‘Actually not many Koreans know much about the shamanic tradition. It’s strange,’ scholar David Mason told me. ‘It’s as if they were ashamed of it. Few Koreans could face their past until the 1980s because it was all too painful. All that devastation. All the heritage wiped out. All the shame. It’s only recently that they want to look back and claim their past. But if you look around, there really isn’t that much. In Seoul there are the Royal Palaces, the City Gates, the Insadong craft street. That’s about it. So it’s strange they don’t embrace the shamanist heritage more fully. Until recently they were ashamed of it as primitive, and after the war they even tried to stamp it out as superstition. But you’re going to see how much a part it is of a living tradition.’

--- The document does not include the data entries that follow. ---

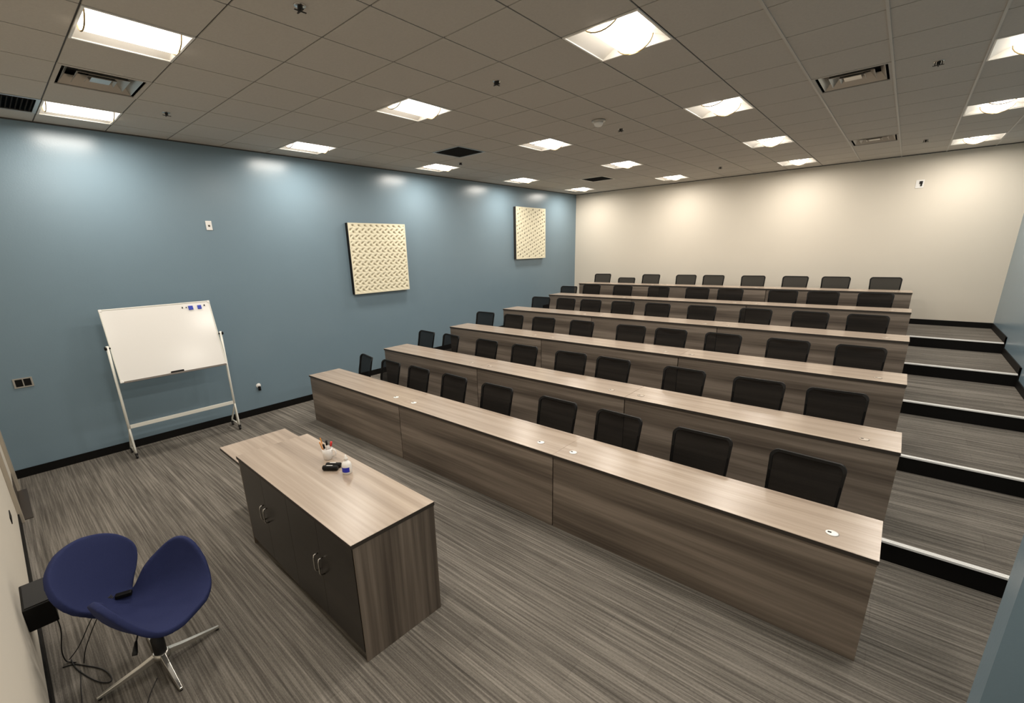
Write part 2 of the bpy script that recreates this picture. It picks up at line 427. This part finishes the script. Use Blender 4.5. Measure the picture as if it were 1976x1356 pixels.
# ------------------------------------------------------------------ desks
rown = ['front', 'second', 'third', 'fourth', 'fifth', 'back']
def make_desk(x0, x1, y, z, label, aisle=False, front=False, unit=0):
    t = thing('desk', label, 'desk', ((x0+x1)/2, y+DEP/2, z), 0, 'desks in tiered rows')
    hx = (x1-x0)/2; hy = DEP/2; g = .0008 if front else .0015; pg = .0055
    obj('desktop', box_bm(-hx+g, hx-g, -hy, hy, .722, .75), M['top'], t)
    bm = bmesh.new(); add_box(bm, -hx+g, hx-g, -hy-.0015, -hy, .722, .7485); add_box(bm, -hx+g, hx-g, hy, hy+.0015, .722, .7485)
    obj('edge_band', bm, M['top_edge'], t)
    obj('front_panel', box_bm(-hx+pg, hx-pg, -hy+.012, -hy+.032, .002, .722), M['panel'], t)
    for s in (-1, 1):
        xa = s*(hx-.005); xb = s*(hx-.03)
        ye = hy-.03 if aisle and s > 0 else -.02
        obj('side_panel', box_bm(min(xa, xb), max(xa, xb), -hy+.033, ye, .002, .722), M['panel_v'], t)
    for xx in ((-hx+.125, hx-.24) if unit else (hx-.24,)):
        gmat = M['white_pl'] if front else M['grom']
        bm = bmesh.new(); add_lathe(bm, [(.034, .7502), (.037, .752), (.030, .7545), (.001, .7545)], 24, (0,0,0))
        gm = obj('grommet', bm, gmat, t); gm.location = (xx, -hy+.155, 0)
        bm = bmesh.new(); add_box(bm, -.024, -.004, -.008, .008, .7545, .7552)
        obj('cable_slot', bm, M['black'], gm)
    return t
for i in range(6):
    a, b_ = DX0[i], DX1[i]
    cuts = [a, 3.34, 5.66, b_]
    names = ['left desk', 'middle desk', 'right desk']
    for k in range(3):
        make_desk(cuts[k], cuts[k+1], YD[i], i*STEP, 'grey-brown woodgrain %s of the %s row of tiered seating' % (names[k], rown[i]), k == 2, i == 0, k)

# ------------------------------------------------------------------ task chairs
def rrect(hw, h0, h1, r, n=5):
    pts = []
    for cx, cz, a0 in ((hw-r, h1-r, 0), (-hw+r, h1-r, 90), (-hw+r*.7, h0+r*.7, 180), (hw-r*.7, h0+r*.7, 270)):
        rr = r if a0 < 180 else r*.7
        for k in range(n+1):
            a = math.radians(a0+90*k/n); pts.append((cx+rr*math.cos(a), cz+rr*math.sin(a)))
    return pts
def back_surf(x, z):     # curved, slightly reclined back; front of the chair is -y
    u = (z-.50)/.47
    return .015+.085*u*u+.02*u - .10*(abs(x)/.25)**2*.45
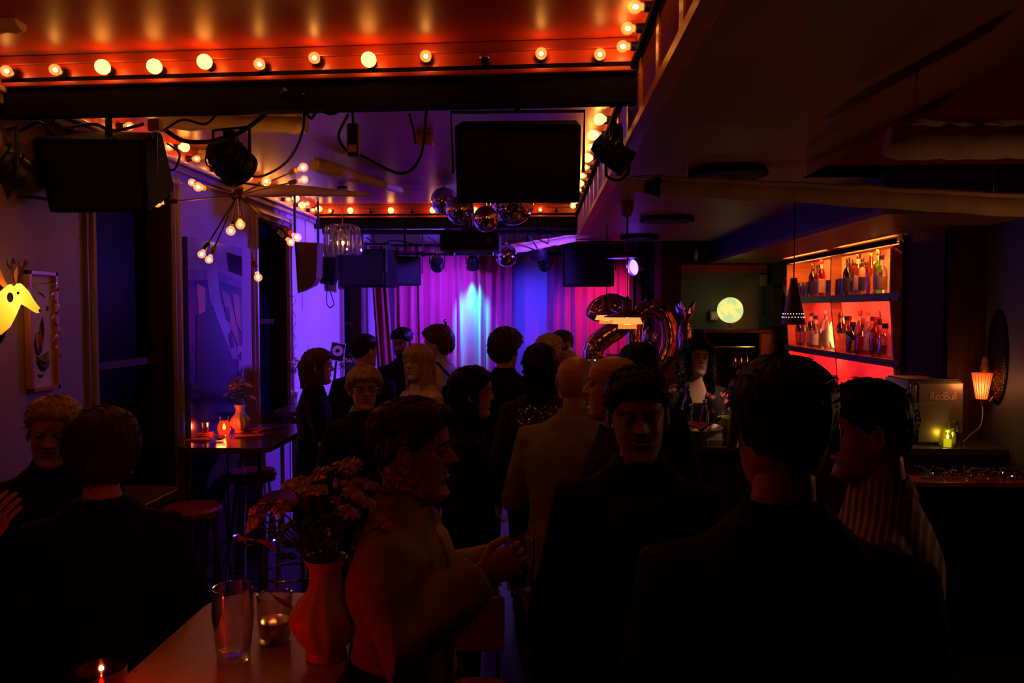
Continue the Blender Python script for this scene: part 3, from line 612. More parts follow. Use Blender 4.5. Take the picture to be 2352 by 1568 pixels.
# number balloons ------------------------------------------------------------
M_foil = mat('copper_foil', (0.80, 0.42, 0.24), 0.13, 1.0, var=0.08, scale=3, bump=0.03, bscale=20)
M_foilp = mat('lilac_foil', (0.45, 0.40, 0.62), 0.18, 1.0, var=0.15, scale=3, bump=0.5, bscale=22)
YBAL = 6.9
def digit(pts, r, label, closed=False, seed=0):
    YD = YBAL+(0.22 if closed else 0); c = WY(*pts[0][:2], YD); t = thing('number_balloon', label, 'balloon', c)
    P = catmull([WY(p[0], p[1], YD)-c for p in (pts+[pts[0], pts[1]] if closed else pts)], 8)
    if closed: P = P[:len(pts)*8+1]
    n = len(P); rr = [r*(1+0.015*math.sin(i*1.7+seed)) for i in range(n)]
    if not closed:
        for q in range(4): rr[q] = r*math.sqrt(max(0.02, 1-(1-q/4)**2)); rr[n-1-q] = r*math.sqrt(max(0.02, 1-(1-q/4)**2))
    MB().tube(P, rr, 18, cap=not closed).build('foil_body', M_foil, t, True)
    u = Vector((0, 1, 0)); seam = []
    for i in range(n):
        d = (P[min(i+1, n-1)]-P[max(i-1, 0)]).normalized(); s = d.cross(u).normalized(); seam.append(P[i]+s*(rr[i]*1.02))
    MB().tube(seam, 0.004, 5).build('foil_seam', M_foil, t, True)
    lo = min(P, key=lambda q: q.z); MB().lathe([(0, 0.03), (0.03, 0.025), (0.035, 0.0)], 12, (lo.x+0.02, lo.y, 0.001-c.z)).build('ribbon_weight', M_foil, t, True); MB().tube([lo, lo-Vector((0, 0, 0.15)), Vector((lo.x+0.02, lo.y, 0.012-c.z))], 0.0015, 4).build('ribbon', M_white, t)
digit([(1366, 737), (1376, 710), (1402, 698), (1428, 706), (1436, 728), (1420, 752), (1390, 772), (1366, 795), (1362, 822), (1385, 836), (1425, 838), (1462, 840)], 0.088, 'copper foil balloon shaped like the number two')
digit([(1494, 702), (1466, 722), (1456, 770), (1462, 822), (1494, 848), (1526, 824), (1538, 770), (1526, 722)], 0.072, 'copper foil balloon shaped like a zero', True)
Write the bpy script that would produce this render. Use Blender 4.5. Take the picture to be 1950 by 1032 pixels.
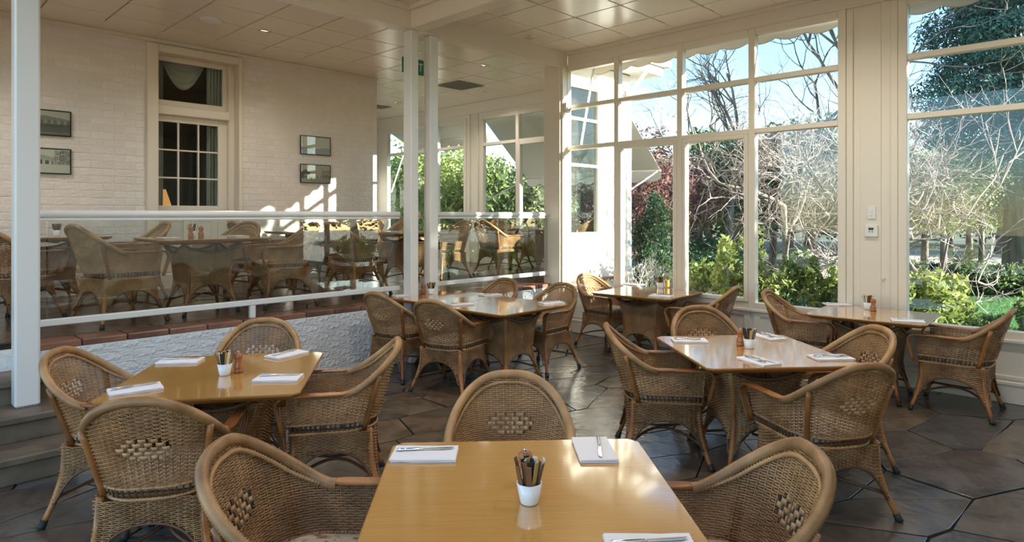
import bpy, math, random
import numpy as np
from mathutils import Vector, Matrix
random.seed(7); RNG = np.random.default_rng(7)
for o in list(bpy.data.objects): bpy.data.objects.remove(o)
S = bpy.context.scene
COL = S.collection
PI = math.pi

# ------------------------------------------------------------------ camera, sky, sun, exposure
EYE = 1.58
YAW = math.atan(1175 / 1215)            # optic axis in the floor plan, both wall directions about 45 degrees off
cam_d = bpy.data.cameras.new('camera'); cam = bpy.data.objects.new('camera', cam_d); COL.objects.link(cam)
cam.location = (0, 0, EYE); cam.rotation_euler = (PI / 2, 0, YAW - PI / 2)
cam_d.sensor_width = 36; cam_d.lens = 1215 / 1950 * 36
cam_d.shift_y = -(516 - 409) / 1950; cam_d.clip_end = 400; cam_d.clip_start = 0.05
S.camera = cam
SUN_TO = Vector((0.40, -0.915, 0.268)).normalized()
w = bpy.data.worlds.new('sky'); S.world = w; w.use_nodes = True
nt = w.node_tree; bg = nt.nodes['Background']
sky = nt.nodes.new('ShaderNodeTexSky'); sky.sky_type = 'NISHITA'; sky.sun_disc = False
sky.sun_elevation = math.asin(SUN_TO.z); sky.sun_rotation = math.atan2(SUN_TO.x, SUN_TO.y)
sky.air_density = 1.0; sky.dust_density = 0.2; sky.ozone_density = 2.6
nt.links.new(sky.outputs[0], bg.inputs[0]); bg.inputs[1].default_value = 0.31
sun_d = bpy.data.lights.new('sun', 'SUN'); sun = bpy.data.objects.new('sun', sun_d); COL.objects.link(sun)
sun_d.energy = 13.0; sun_d.angle = math.radians(0.6); sun_d.color = (1.0, 0.90, 0.76)
sun.rotation_euler = SUN_TO.to_track_quat('Z', 'Y').to_euler(); sun.location = (20, -30, 14)
S.view_settings.view_transform = 'Standard'; S.view_settings.look = 'None'
S.view_settings.gamma = 1; S.view_settings.use_curve_mapping = False
S.view_settings.exposure = 1.05
S.cycles.max_bounces = 8; S.cycles.diffuse_bounces = 5; S.cycles.glossy_bounces = 3; S.cycles.adaptive_threshold = 0.05; S.cycles.transparent_max_bounces = 24
S.cycles.sample_clamp_indirect = 6; S.cycles.caustics_reflective = False; S.cycles.caustics_refractive = False
S.cycles.use_denoising = True

# ------------------------------------------------------------------ pixel helpers (only for laying out real positions)
DX, DY = math.cos(YAW), math.sin(YAW); RX, RY = math.sin(YAW), -math.cos(YAW)
def pix_z(u, v, z):
    a = (u - 975) / 1215; t = (z - EYE) / ((409 - v) / 1215)
    return ((DX + a * RX) * t, (DY + a * RY) * t)
def ray_t(u, t):
    a = (u - 975) / 1215
    return ((DX + a * RX) * t, (DY + a * RY) * t)
def proj(x, y, z):
    t = x * DX + y * DY; s = x * RX + y * RY
    if t < .1: return (-9999, -9999)
    return (975 + 1215 * s / t, 409 + 1215 * (EYE - z) / t)

# ------------------------------------------------------------------ materials
def mat(name, col, rough=.5, metal=0, coat=0, spec=.5):
    m = bpy.data.materials.new(name); m.use_nodes = True
    b = m.node_tree.nodes['Principled BSDF']
    b.inputs['Base Color'].default_value = (*col, 1); b.inputs['Roughness'].default_value = rough
    b.inputs['Metallic'].default_value = metal; b.inputs['Coat Weight'].default_value = coat
    b.inputs['Specular IOR Level'].default_value = spec
    return m
def nodes(m): return m.node_tree.nodes, m.node_tree.links, m.node_tree.nodes['Principled BSDF']
def noise_col(m, c1, c2, scale=5, detail=4, stretch=(1, 1, 1), lo=.35, hi=.65, obj_rand=0.0, c3=None, coord='Object'):
    n, l, b = nodes(m)
    tc = n.new('ShaderNodeTexCoord'); mp = n.new('ShaderNodeMapping'); mp.inputs['Scale'].default_value = stretch
    l.new(tc.outputs[coord], mp.inputs[0])
    nz = n.new('ShaderNodeTexNoise'); nz.inputs['Scale'].default_value = scale; nz.inputs['Detail'].default_value = detail
    l.new(mp.outputs[0], nz.inputs['Vector'])
    cr = n.new('ShaderNodeValToRGB'); cr.color_ramp.elements[0].position = lo; cr.color_ramp.elements[1].position = hi
    cr.color_ramp.elements[0].color = (*c1, 1); cr.color_ramp.elements[1].color = (*c2, 1)
    if c3: e = cr.color_ramp.elements.new((lo + hi) / 2); e.color = (*c3, 1)
    if obj_rand:
        oi = n.new('ShaderNodeObjectInfo'); ma = n.new('ShaderNodeMath'); ma.operation = 'MULTIPLY_ADD'
        ma.inputs[1].default_value = obj_rand; l.new(oi.outputs['Random'], ma.inputs[0])
        s2 = n.new('ShaderNodeMath'); s2.operation = 'SUBTRACT'; s2.inputs[1].default_value = obj_rand / 2
        l.new(nz.outputs['Fac'], ma.inputs[2]); l.new(ma.outputs[0], s2.inputs[0]); l.new(s2.outputs[0], cr.inputs[0])
    else: l.new(nz.outputs['Fac'], cr.inputs[0])
    l.new(cr.outputs[0], b.inputs['Base Color'])
    return nz, mp, cr
def bump(m, scale, strength, dist=.01, detail=4, stretch=(1, 1, 1), kind='NOISE'):
    n, l, b = nodes(m)
    tc = n.new('ShaderNodeTexCoord'); mp = n.new('ShaderNodeMapping'); mp.inputs['Scale'].default_value = stretch
    l.new(tc.outputs['Object'], mp.inputs[0])
    nz = n.new('ShaderNodeTexNoise'); nz.inputs['Scale'].default_value = scale; nz.inputs['Detail'].default_value = detail
    l.new(mp.outputs[0], nz.inputs['Vector'])
    bp = n.new('ShaderNodeBump'); bp.inputs['Strength'].default_value = strength; bp.inputs['Distance'].default_value = dist
    l.new(nz.outputs['Fac'], bp.inputs['Height']); l.new(bp.outputs[0], b.inputs['Normal'])

CREAM = mat('cream_paint', (.78, .71, .60), .32); bump(CREAM, 60, .08, .004)
WHITEP = mat('white_paint', (.80, .77, .71), .35); bump(WHITEP, 50, .08, .004)
POSTP = mat('post_paint', (.74, .73, .70), .3); bump(POSTP, 40, .15, .004, stretch=(1, 1, .15))
BRICKP = mat('painted_brick', (.80, .75, .70), .42); bump(BRICKP, 22, .8, .016, 7)
noise_col(BRICKP, (.76, .70, .64), (.83, .78, .73), 3, obj_rand=.3)
JOINTP = mat('painted_joint', (.79, .74, .69), .5); bump(JOINTP, 30, .4, .01)
KERBP = mat('painted_render', (.74, .75, .75), .5); bump(KERBP, 24, .9, .03, 9)
CEILP = mat('ceiling_gloss_paint', (.82, .74, .64), .22); bump(CEILP, 3, .05, .01, 2)
CEILJ = mat('ceiling_joint', (.34, .29, .23), .6)
WICK = mat('wicker', (.4, .22, .1), .42); noise_col(WICK, (.25, .128, .05), (.50, .285, .122), 9, 5, lo=.3, hi=.7, obj_rand=.35)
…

We were on our way to Mt Inwang, a shamanic hill with sixteen brightly-coloured Buddhist temples, garish by Japanese standards, which had once stood astride the old road to China. Inside were paintings of Sanshin, an old man with a beard, invariably accompanied by a tiger, who acted as protective deity to Buddhist temples.
On the hill stood the national shaman shrine, Guksadang. The main feature was an old Spirit Tree, spanning the three worlds, in front of which were offerings of alcohol. It was decorated in cloth strips of symbolic colours, the dominant being blue to signify the source of the cosmic order. (It is why the Korean president occupies a Blue House rather than a White House.)
For a national shrine it was unprepossessing, but Korean shamanism had never been institutionalised like Shinto and its structures were makeshift and homemade. There was no official form of worship, no set liturgy, and shaman practices were conducted in homes or outdoors. The closest it had come to organised religion was in its alliance with Buddhism.
Beyond the temples lay the rocky crag of Seon-bawi, one of the most worshipped rocks in the world. From the side of the slope above us its weathered features stood up tall and proud, looking like a giant old man. Dubbed the Benevolent King, he casts a protective eye over Seoul in the valley below. From a certain angle it was possible to see too a companion resting his head against him. ‘They’re known as Zen rocks because they resemble praying monks,’ said David, ‘but to me they look like Sanshin and his tiger.’
Ancient tradition holds that rocks like this are spirits rising out of the ground, and there was indeed a palpable sense of presence. Before them offerings of food and soju (rice alcohol) had been laid out, while entreaties and prayers were given voice by earnest worshippers.
Interestingly, the positioning of the sacred rocks were similar to those I’d seen on the Inland Sea in Japan, along which migrants from Korea passed in ancient times. I’d often wondered what made a particular hill sacred. One thing I’d noticed was that the hills were often steep on one side with a long extended slope on the other. The shape was mirrored in that of shrine roofs, surely no coincidence. The position of the sacred rock was not, as might be expected, at the peak but a third of the way up. Seen from below, it serves as focal point for the mountain as a whole. Indeed the background of the rising mountain could be seen as a kind of aureole. Sacred rock, holy hill.
While we were at Seon-bawi, David told me about hyeoul, or energy point. Shamans were sensitive to these in much the same way as the ‘wise folk’ of Western witchcraft responded to the power of place. In hyeoul it was important to balance the forcefield of heaven with that of earth, resulting in the locating of sacred rocks at a keypoint on the lower part of the mountain where magnetic forces accumulated. It was a vital ki point, as it were. Very interesting! Surely Yayoi-era emigrants had taken notions of hyeoul with them as they made inroads into Japan along the coastland of Kyushu and the Inland Sea.
‘What you find in Korea is mountain-worship at particular cliffs and boulders,’ remarked David. ‘The rocks act as a focus for prayer, much like the crucifix in a church acts as a focus for Jesus and God. There’s a tradition of worshipping particular rocks, such as these with special shapes or rocks that seem somehow special.’
‘Yes, it’s the same in Japan,’
‘Well, don’t forget that the ancestors of modern Japan came from hereabouts, so it’s all linked.’